Bisnis.com, JAKARTA — Kementerian Perhubungan (Kemenhub) menilai penertiban angkutan kelebihan muatan atau overdimension overload (odol) justru dapat mendukung kemajuan industri logistik nasional.
Adapun, sejumlah pihak termasuk pengusaha beberapa kali mengeluhkan penertiban odol tersebut menghambat arus distribusi barang dari pabrikan ke pasar.
Kepala Sub Direktorat Uji Type Kemenhub Heri Prabowo mengatakan, penertiban odol dilakukan untuk memastikan angkutan logistik menerapkan standar muatan yang telah ditentukan.
“Jadi sebetulnya ini sinergis ya. Jadi logistik yang bagus saya kira akan mengurangi yang terjadinya pelanggaran odol itu,” ujar Heri saat ditemui disela-sela agenda TMIIN Logistic Skill Contest, Sabtu (22/6/2025).
Sebab, menurut Heri, muatan barang yang berlebih dalam satu kendaraan dapat merusak jalan, jembatan, dan infrastruktur publik lainnya.
Di sisi lain, dia menerangkan bahwa kendaraan muatan berlebih tidak selalu dikaitkan dengan odol. Truk yang membawa barang banyak diizinkan asal memenuhi standar dan tidak melanggar aturan.
Baca Juga
“Jadi yang namanya odol itu kan pelanggaran enggak sesuai dengan ketentuan. Muatan boleh banyak, tapi jangan odol,” jelasnya.
Lebih lanjut, dia juga menerangkan bahwa odol dapat berkurang apabila industri menggunakan sektor transportasi lainnya. Sebab, saat ini hampir 90% angkutan logistik menggunakan infrastruktur jalan raya.
“Sementara jalur kereta api, jalur laut itu masih bisa ditingkatkan sehingga ada keseimbangan di antara moda-moda transportasi. Saya kira ini salah satu kunci juga ya untuk kita bisa menyelesaikan odol dan juga untuk membuat transportasi logistik kita menjadi lebih efisien,” imbuhnya.

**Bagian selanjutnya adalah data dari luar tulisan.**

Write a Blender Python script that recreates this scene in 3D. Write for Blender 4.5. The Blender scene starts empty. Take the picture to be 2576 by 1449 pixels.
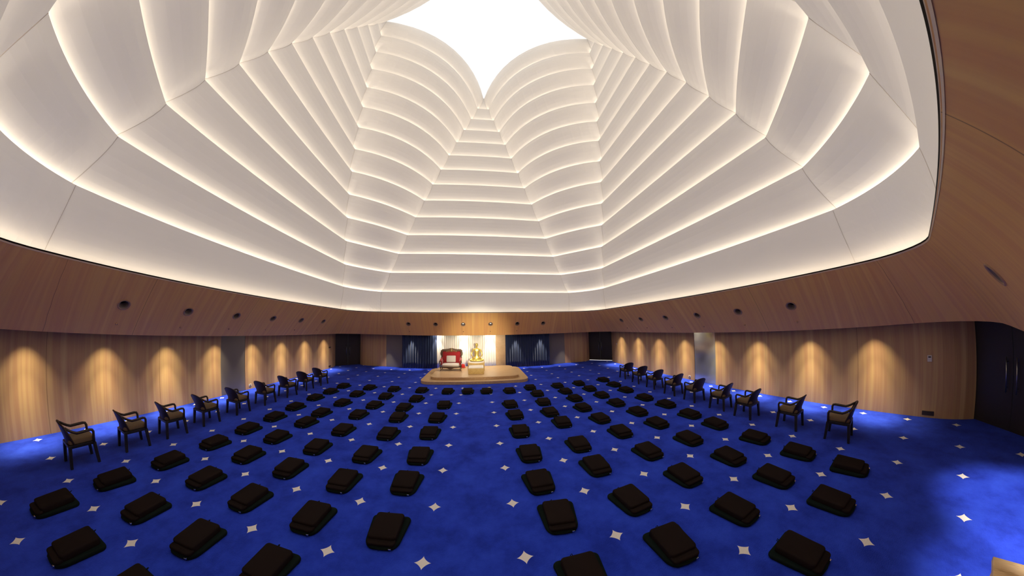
import bpy, bmesh, math, random
from mathutils import Matrix, Vector
sc = bpy.context.scene
col = sc.collection
random.seed(7)
PI = math.pi

# ------------------------------------------------------------------ camera (wide fisheye lens, eye 3 m above the carpet)
def make_camera():
    p, r, y = .1612, .0169, -.1482
    rot = Matrix.Rotation(y, 3, 'Z') @ Matrix.Rotation(p, 3, 'X') @ Matrix.Rotation(r, 3, 'Y') @ Matrix(((1, 0, 0), (0, 0, -1), (0, 1, 0)))
    cd = bpy.data.cameras.new('camera'); co = bpy.data.objects.new('camera', cd); col.objects.link(co)
    co.matrix_world = Matrix.Translation((0, 0, 3)) @ rot.to_4x4()
    cd.type = 'PANO'; cd.panorama_type = 'FISHEYE_LENS_POLYNOMIAL'
    cd.sensor_fit = 'HORIZONTAL'; cd.sensor_width = 25.76; cd.sensor_height = 14.49
    cd.fisheye_fov = math.radians(300); cd.clip_start = .05; cd.clip_end = 200
    cd.fisheye_polynomial_k0 = 0
    cd.fisheye_polynomial_k1 = -.17891; cd.fisheye_polynomial_k2 = .00177
    cd.fisheye_polynomial_k3 = .0003151; cd.fisheye_polynomial_k4 = -.00001173
    sc.camera = co
make_camera()

# ------------------------------------------------------------------ world, colour management, light levels
w = bpy.data.worlds.new('world'); sc.world = w; w.use_nodes = True
w.node_tree.nodes['Background'].inputs[0].default_value = (.8, .88, 1, 1)
w.node_tree.nodes['Background'].inputs[1].default_value = .3
sc.view_settings.view_transform = 'Standard'; sc.view_settings.look = 'None'
sc.view_settings.exposure = .31; sc.view_settings.gamma = 1; sc.view_settings.use_curve_mapping = False
sc.cycles.use_denoising = True
sc.cycles.max_bounces = 10; sc.cycles.diffuse_bounces = 6; sc.cycles.glossy_bounces = 3
sc.cycles.caustics_reflective = False; sc.cycles.caustics_refractive = False
sc.cycles.sample_clamp_indirect = 6
SKY_E = 1.0          # skylight brightness
COVE_E = 12.8        # LED strips on the ledges of the canopy
CLOTH_GLOW = .12  # even glow added to the canopy cloth to lift its unlit parts
SPOT_W = 380.0        # wall washers
CX, CY = -.14, 7.03  # centre of the hall
WARM = (1, .80, .58)

def spot(x, y, z, power, size, blend, color, tilt=(0, 0), radius=.03):
    l = bpy.data.lights.new('wall_washer', 'SPOT'); l.energy = power; l.spot_size = math.radians(size); l.spot_blend = blend
    l.color = color; l.shadow_soft_size = radius
    o = bpy.data.objects.new('wall_washer', l); o.location = (x, y, z); o.rotation_euler = (tilt[0], tilt[1], 0); col.objects.link(o)
for n in range(8):
    Y = 1.17 + 1.78*n
    k = (.75, 1, 1.15, .9, 1, 1.05, .9, 1.05)[n]
    spot(CX - 9.34, Y, 2.5, SPOT_W*k*1.45, 42, 1, (1, .83, .52)); spot(CX - 9.32, Y, 2.50, SPOT_W*.50, 74, 1, (1, .82, .52))
    spot(CX + 9.32, Y - .1 + .02*n, 2.50, SPOT_W*.50, 74, 1, (1, .82, .52))
    spot(CX + 9.34, Y - .1 + .02*n, 2.5, SPOT_W*k*1.45, 42, 1, (1, .83, .52))
for n in range(8):
    X = -6.42 + 1.79*n
    dim = .55 if 2 <= n <= 4 else .75
    if 2 <= n <= 4: spot(X, 15.50, 2.55, SPOT_W*.2, 120, 1, (1, .88, .68), (.5, 0))
    if n < 7 or n == 7: spot(X, 15.52, 2.5, SPOT_W*dim, 46, .6, (1, .86, .66), (.22 if 2 <= n <= 4 else 0, 0))
    spot(X, -1.75, 2.5, SPOT_W*.8, 66, .7, (1, .9, .8))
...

Ketua Asosiasi Pengusaha Truk Indonesia (Aptrindo) Gemilang Tarigan mengatakan, dibuatnya jalur khusus logistik juga dapat menjadi solusi polemik angkutan truk muatan lebih atau odol yang seringkali diperdebatkan.
Sebab, truk odol seringkali dinilai mengganggu keamanan pengendara di lalu lintas. Sebagai contoh, pemerintah memberlakukan larangan angkutan logistik muatan lebih itu sepanjang libur Lebaran Idulfitri 2025 yang membuat aktivitas distribusi dan pabrikan ikut terganggu.
“Jadi itu usul kita sekarang MST [muatan sumbu terberat] dinaikkan dan membuat jalur logistik,” kata Gemilang dalam kesempatan yang sama.
Dalam hal ini, pihaknya menyarankan agar standar MST dinaikkan daya angkutnya. Adapun, saat ini di Indonesia MST yang berlaku yakni 8-10 ton per kendaraan.
Sementara itu, dia memberikan contoh standar MST di berbagai negara Asia lainnya dikisaran 11 ton, sementara Eropa sudah mencapai 13 ton.
“Karena ini sekarang kan pabrik ada di kampung-kampung ya, jalannya pun jalan desa. Bagaimana bisa odol kan begitu ya. Maka sekarang ini mau kita rapikan bagaimana supaya daya angkut naik, lebih efisiensi terhadap daya logistik menurun,” ujarnya.
Selain itu, jalur logistik juga dibutuhkan agar arus distribusi angkutan yang membawa barang-barang dapat sampai ke berbagai wilayah. Menurut dia, peran digitalisasi untuk pengamanan angkutan juga menjadi penting.